En mayo de 1787 otro hombre de teatro, el vigués Juan Manuel de San Vicente, quien para entonces tenía aproximadamente catorce años de autor y de empresario del Coliseo de México, cuando anunció «una función completa en todas sus partes», en la que se incluía la comedia El amigo verdadero, afirmaba que «el objeto principal [de ésa] se dirige a dar una instrucción moral, para hacer respectable al mundo la augusta voz de amigo...»; añadía enseguida que en la pieza se presentaba detestable la avaricia, «para hacer por este medio amable la virtud y odioso el vicio, como fin legítimo del drama, que es deleitar aprovechando»39.

Lo dicho anteriormente es sólo una muestra de los numerosos documentos de la época que hablan del objetivo educativo y moralizante del teatro mexicano dieciochesco. De acuerdo con aquéllos, es fácil vislumbrar su intención formadora, que giraba en tomo a una serie de propósitos que podrían aglutinarse en cinco grupos: a) queríase inculcar una conducta religiosa adecuada a la circunstancia española; b) queríase generar respeto y obediencia al rey, amor a la patria y sentimientos de justicia; c) queríase imbuir la moralidad española de raigambre cristiana; d) queríase configurar conciencia cívica e inspirar modales urbanos; e) lateralmente, queríase brindar diversión. Las orientaciones precisamente dramatúrgicas quedaban en segundo plano, fundadas en preceptos neoclásicos, entre los que asumían particular preponderancia los expresados paradigmáticamente en La poética de Ignacio de Luzán.

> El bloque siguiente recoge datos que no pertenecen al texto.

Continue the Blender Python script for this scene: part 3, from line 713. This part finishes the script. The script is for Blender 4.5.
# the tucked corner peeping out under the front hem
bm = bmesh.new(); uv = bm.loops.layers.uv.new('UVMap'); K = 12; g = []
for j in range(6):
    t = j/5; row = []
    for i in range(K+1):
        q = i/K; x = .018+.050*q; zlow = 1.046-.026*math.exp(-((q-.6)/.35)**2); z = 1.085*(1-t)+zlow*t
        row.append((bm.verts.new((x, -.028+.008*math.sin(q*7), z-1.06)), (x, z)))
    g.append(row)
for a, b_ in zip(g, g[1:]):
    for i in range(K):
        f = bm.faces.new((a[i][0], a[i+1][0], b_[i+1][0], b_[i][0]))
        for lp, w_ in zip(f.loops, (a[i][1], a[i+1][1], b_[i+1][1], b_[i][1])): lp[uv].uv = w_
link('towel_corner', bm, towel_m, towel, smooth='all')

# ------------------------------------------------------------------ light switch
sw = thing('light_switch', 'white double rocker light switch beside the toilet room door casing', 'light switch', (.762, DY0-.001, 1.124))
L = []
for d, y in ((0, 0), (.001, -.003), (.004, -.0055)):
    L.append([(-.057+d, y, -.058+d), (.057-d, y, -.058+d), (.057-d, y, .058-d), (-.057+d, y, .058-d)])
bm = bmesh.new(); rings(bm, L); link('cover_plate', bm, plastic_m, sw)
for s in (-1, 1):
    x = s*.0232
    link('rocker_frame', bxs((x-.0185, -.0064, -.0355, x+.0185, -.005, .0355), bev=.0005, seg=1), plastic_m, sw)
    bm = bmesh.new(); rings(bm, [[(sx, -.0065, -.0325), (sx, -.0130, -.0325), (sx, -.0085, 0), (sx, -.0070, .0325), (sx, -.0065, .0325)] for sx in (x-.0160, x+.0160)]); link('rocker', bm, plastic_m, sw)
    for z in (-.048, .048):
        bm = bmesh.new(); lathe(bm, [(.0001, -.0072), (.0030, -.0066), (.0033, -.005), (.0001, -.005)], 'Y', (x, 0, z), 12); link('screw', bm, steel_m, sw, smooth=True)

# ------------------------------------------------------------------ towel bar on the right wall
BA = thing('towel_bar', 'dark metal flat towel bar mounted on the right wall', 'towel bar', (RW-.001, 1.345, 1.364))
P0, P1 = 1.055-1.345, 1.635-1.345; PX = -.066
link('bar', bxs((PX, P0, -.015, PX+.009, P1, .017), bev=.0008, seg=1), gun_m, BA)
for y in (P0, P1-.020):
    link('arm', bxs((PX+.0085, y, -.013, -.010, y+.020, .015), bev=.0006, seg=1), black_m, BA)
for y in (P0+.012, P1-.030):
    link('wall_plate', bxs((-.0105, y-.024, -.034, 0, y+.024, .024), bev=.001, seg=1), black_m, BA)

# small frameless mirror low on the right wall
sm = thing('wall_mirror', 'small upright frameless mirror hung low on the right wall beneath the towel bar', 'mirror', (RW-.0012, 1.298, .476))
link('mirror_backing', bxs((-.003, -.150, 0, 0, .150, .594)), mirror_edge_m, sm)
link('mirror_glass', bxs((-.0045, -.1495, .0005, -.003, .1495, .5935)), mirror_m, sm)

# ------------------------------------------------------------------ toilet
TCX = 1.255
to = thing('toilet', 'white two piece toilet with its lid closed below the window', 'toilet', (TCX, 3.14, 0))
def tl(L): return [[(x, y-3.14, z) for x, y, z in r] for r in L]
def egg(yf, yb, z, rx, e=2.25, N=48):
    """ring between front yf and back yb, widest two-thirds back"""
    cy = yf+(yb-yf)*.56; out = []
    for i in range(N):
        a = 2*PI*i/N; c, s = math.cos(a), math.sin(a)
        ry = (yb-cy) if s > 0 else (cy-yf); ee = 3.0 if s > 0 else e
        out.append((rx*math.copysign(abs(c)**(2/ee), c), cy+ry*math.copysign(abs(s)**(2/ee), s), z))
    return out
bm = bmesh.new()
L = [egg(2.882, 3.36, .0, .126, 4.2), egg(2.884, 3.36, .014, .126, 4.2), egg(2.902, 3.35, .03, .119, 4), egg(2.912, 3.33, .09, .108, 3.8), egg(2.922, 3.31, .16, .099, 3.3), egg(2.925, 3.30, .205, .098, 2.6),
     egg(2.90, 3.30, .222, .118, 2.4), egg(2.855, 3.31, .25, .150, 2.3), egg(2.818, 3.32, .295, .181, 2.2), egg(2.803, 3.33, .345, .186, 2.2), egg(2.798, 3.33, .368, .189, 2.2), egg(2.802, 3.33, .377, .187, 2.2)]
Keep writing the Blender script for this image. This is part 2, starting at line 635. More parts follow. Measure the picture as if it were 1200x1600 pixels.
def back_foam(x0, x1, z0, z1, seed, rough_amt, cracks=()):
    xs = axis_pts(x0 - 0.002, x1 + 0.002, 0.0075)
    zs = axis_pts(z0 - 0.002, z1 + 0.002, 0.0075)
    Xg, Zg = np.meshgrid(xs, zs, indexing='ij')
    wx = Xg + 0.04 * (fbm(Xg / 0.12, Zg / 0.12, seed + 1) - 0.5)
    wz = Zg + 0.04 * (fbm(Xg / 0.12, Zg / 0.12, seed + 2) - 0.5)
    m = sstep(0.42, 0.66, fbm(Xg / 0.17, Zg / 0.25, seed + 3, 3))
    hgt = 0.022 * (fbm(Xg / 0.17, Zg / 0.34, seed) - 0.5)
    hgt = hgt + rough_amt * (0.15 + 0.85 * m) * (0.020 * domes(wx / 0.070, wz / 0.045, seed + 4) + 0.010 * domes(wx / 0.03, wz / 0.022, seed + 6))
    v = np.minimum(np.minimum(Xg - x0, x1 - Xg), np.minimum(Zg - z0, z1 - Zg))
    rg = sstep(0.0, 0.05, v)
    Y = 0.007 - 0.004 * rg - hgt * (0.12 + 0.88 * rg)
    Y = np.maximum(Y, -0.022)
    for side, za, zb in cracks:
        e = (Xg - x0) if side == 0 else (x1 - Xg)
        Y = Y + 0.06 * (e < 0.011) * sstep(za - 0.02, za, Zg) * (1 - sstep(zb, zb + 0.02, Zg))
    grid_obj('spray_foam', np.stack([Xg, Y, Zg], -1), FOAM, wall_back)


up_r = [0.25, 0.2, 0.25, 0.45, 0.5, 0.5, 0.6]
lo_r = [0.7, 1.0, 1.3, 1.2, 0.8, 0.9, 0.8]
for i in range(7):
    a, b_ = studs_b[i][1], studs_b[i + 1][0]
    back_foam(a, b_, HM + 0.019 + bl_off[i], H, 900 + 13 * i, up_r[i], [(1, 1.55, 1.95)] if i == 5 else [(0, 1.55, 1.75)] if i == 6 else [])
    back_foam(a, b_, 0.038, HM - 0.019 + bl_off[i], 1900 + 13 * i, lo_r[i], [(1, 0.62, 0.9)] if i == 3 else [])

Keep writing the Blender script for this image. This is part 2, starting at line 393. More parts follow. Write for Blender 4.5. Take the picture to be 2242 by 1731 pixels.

Esos propósitos de educación quedaron sentenciosa y ejemplarmente recogidos en el articulado del Reglamento teatral del 11 de abril de 1786. Importa decir, por otra parte, que en «corrales», en plazas públicas y en alguna casa particular se llevaban a cabo representaciones que en alguna medida escapaban al control impuesto por la autoridad virreinal; empero, las directrices básicas asentadas en el Reglamento se mantenían respetables y se hacían valer en el recinto oficial que era el Coliseo de la Ciudad de México, cuyo modelo era seguido por los restantes y escasos establecimientos teatrales de todo el país.

Así, ahora es dable opinar respecto a la intención educativa de nuestro teatro del siglo XVIII, siguiendo el juicio poético de versificador anónimo de la época:


      Procuro con ficciones
Inclinar hacia el bien los corazones.
      Con juegos y ficciones
Suelo inclinar al bien los corazones.
       Haré con mi ejercicio
Amable la virtud, odioso el vicio.
      La comedia es mi nombre
Y mi deber [el] corregir al hombre.
      Es el drama mi nombre
Y mi deber el corregir al hombre,
      Haciendo en mi ejercicio
Amable la virtud, odioso el vicio.
Es mi deber el corregir al hombre,
      Y haré con mi ejercicio
Amable la virtud, odioso el vicio.
Con risa y canto alivio pesadumbres
Y de todos corrijo las costumbres.
Ría, llore, cante, embelese, asombre:
Será mi fin la corrección del hombre.
Con risa y canto moralizo austero,
Que es bella la virtud, el vicio fiero.
En tono honesto, bien jocoso o grave,
Haga el vicio feroz, la virtud suave.